特に新入社員などの現場社員は、自身の業務を覚えることやこなすことに注力しています。接する機会の多い現場リーダーが企業理念に従った行動や意思決定を行うことにより、現場リーダーを見習う部下は徐々に企業理念が浸透していきます。

5.企業理念に基づいた体制・制度になっていない

企業理念に基づいた行動を行うためには、企業理念に沿った行動ができる職場環境を作る必要があります。企業理念が「お客様第一主義」であるのに、実態はお客様をないがしろにしてでも「会社の売上や個人の成果」が重視されるのであれば、企業理念に沿った行動をすることはできません。

改善施策としては「部署ごとの具体的な行動指針を明確にし、評価制度へつなげる」「昇格昇進の審査項目に追加」など企業理念に基づいて組織体制や社内制度などを設定し取り入れる」などが挙げられます。

顧客満足度が評価項目の一つであれば「お客様第一主義」を実際の行動に移しやすいでしょう。会社の制度として「お客様にお歳暮などを送る」などがあれば、お客様との関係構築を会社がどれほど重視しているのかも理解しやすくなります。

企業理念浸透の対策をして従業員に浸透させる

企業理念を浸透させるためには、①全従業員に認知させる②全従業員に内容を理解してもらう③全従業員に企業理念に沿った行動をしてもらう、の段階があります。企業理念を浸透させたいのであれば、自社はどの段階の課題を抱えているのかを明確にする必要があります。

全従業員が認知していないのに企業理念に沿った行動をしてもらうことは非常に難しいです。
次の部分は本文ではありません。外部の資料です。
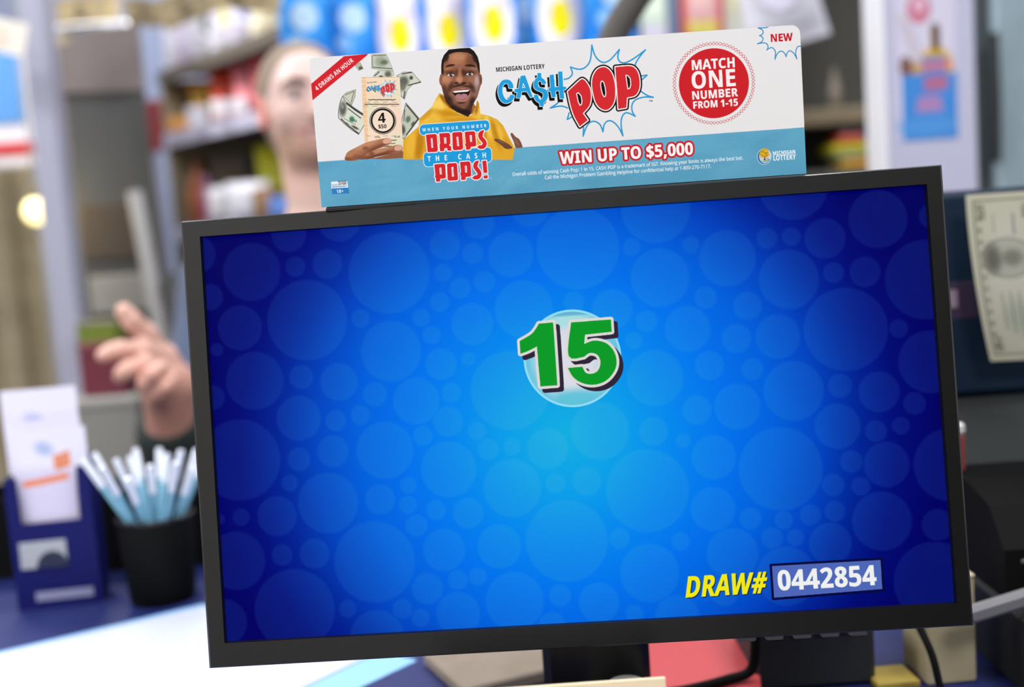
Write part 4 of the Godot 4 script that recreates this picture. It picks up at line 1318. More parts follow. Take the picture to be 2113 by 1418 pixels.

また企業理念に沿った行動をしてもらっているように見えながらも、企業理念の内容を理解していない人がいるのであれば、企業理念が真に浸透しているとは言いづらいでしょう。

企業理念が浸透できない原因として「経営層の行動が企業理念に伴っていないため、お飾りの理念になっている」「企業理念が抽象的すぎて様々な解釈ができる」など様々な理由が挙げられます。

まずは覚えてもらうこと、次に理解してもらう、そして行動にうつしてもらう、という風に段階を経て徐々に浸透させていくことが大切です。